■ **Problem to work on**:
State only the number of lines that contain the string "this".

■ **Records shown**:
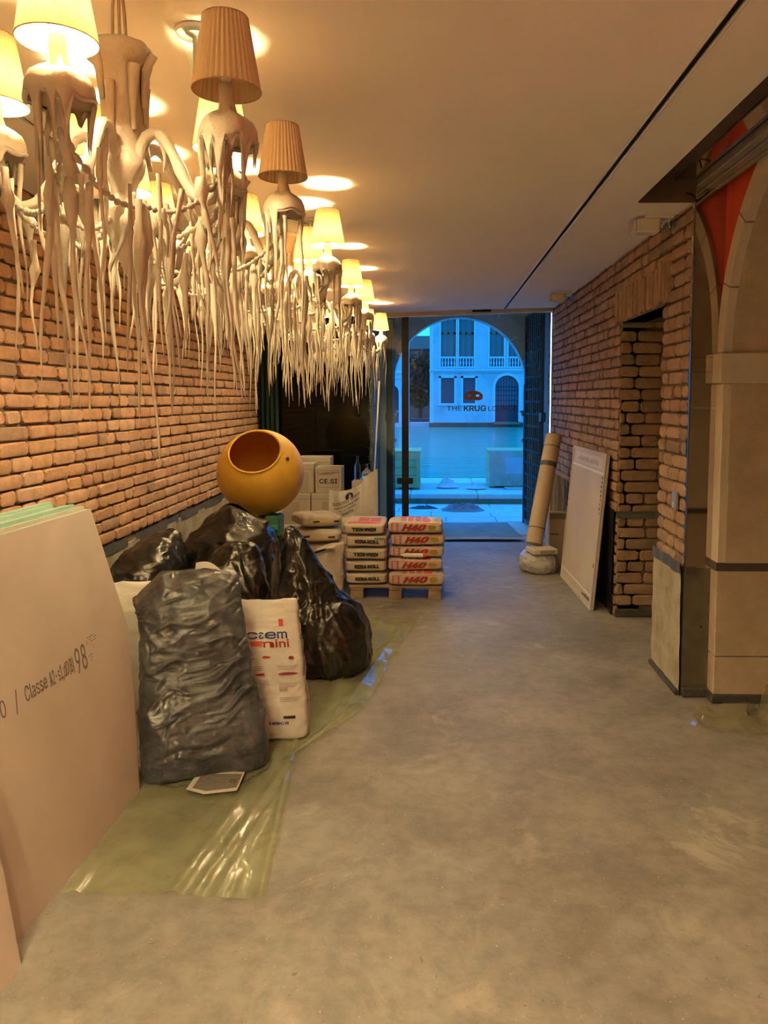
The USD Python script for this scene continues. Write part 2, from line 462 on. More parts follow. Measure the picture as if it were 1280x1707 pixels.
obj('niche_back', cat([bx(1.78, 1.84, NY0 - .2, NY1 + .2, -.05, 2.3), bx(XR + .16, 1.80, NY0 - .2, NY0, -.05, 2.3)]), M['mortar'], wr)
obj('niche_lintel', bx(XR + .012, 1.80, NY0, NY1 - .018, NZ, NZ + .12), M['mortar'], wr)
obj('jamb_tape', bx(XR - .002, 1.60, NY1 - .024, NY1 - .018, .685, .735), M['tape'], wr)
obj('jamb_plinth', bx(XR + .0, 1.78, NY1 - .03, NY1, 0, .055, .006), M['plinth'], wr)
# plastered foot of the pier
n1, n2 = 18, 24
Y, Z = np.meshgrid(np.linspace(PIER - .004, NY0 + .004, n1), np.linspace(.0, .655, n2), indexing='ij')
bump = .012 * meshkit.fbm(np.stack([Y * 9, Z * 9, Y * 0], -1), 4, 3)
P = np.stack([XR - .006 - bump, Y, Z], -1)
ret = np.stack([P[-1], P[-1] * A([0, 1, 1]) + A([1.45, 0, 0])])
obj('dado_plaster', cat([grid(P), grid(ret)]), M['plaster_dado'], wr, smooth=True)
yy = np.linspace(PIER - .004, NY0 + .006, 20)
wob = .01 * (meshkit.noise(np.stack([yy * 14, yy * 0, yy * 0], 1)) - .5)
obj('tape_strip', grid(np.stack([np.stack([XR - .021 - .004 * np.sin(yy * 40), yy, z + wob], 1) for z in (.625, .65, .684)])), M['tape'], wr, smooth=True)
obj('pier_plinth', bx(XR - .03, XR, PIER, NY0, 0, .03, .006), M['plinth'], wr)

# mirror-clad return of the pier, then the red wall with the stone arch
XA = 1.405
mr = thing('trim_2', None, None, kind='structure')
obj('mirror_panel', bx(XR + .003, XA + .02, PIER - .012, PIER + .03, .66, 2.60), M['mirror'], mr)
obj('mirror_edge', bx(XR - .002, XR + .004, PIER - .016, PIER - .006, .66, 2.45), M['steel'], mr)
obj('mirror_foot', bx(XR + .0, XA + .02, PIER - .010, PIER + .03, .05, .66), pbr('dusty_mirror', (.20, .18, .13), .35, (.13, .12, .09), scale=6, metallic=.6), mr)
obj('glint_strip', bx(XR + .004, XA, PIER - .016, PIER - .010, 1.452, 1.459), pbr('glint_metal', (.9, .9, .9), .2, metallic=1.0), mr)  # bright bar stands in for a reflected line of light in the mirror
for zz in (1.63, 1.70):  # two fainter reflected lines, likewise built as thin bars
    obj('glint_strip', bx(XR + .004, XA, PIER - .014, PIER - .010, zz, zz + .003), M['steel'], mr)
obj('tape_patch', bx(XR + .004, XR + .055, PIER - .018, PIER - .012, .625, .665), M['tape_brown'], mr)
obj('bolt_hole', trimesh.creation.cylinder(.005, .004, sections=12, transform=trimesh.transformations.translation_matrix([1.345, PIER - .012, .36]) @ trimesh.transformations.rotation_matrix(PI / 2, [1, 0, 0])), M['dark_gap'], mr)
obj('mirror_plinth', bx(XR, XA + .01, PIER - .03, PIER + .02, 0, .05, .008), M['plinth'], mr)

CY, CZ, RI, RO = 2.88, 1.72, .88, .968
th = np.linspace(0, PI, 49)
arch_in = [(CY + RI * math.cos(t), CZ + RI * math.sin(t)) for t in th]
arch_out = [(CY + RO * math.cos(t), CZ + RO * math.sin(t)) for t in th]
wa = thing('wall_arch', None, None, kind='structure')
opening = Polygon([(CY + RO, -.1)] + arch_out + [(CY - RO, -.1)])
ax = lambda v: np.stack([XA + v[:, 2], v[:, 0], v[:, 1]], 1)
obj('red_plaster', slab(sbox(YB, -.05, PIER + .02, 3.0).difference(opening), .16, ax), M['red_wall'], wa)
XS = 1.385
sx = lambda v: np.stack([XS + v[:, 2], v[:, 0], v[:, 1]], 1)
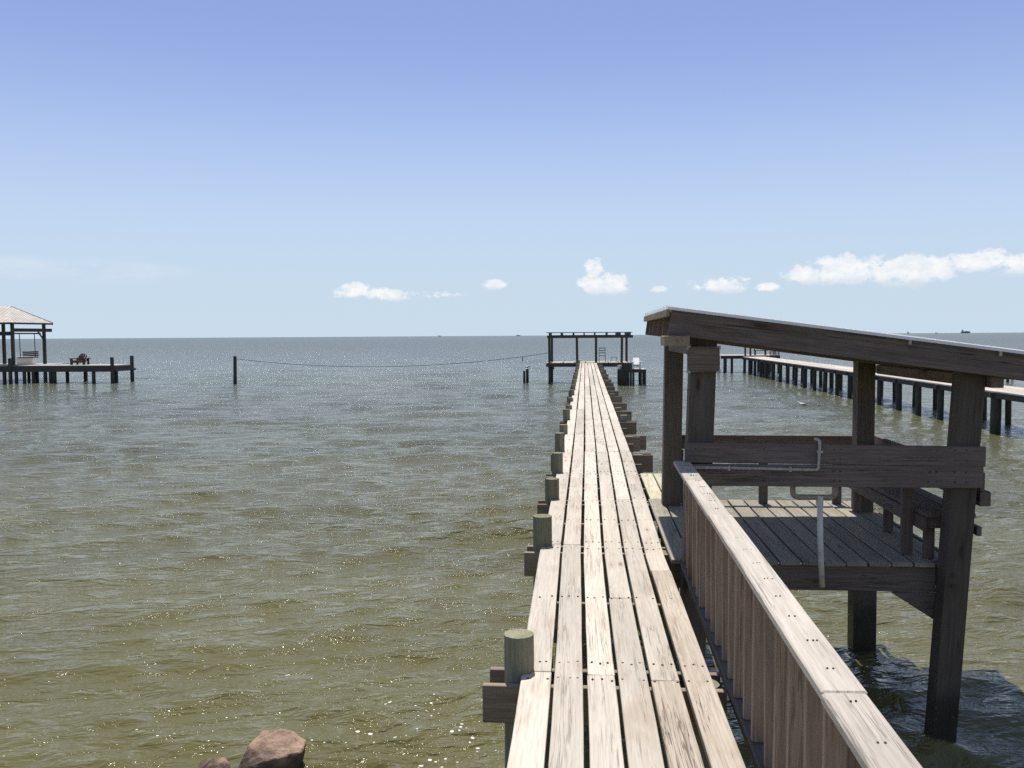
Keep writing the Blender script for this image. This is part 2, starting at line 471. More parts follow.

■ **Solution below**:
2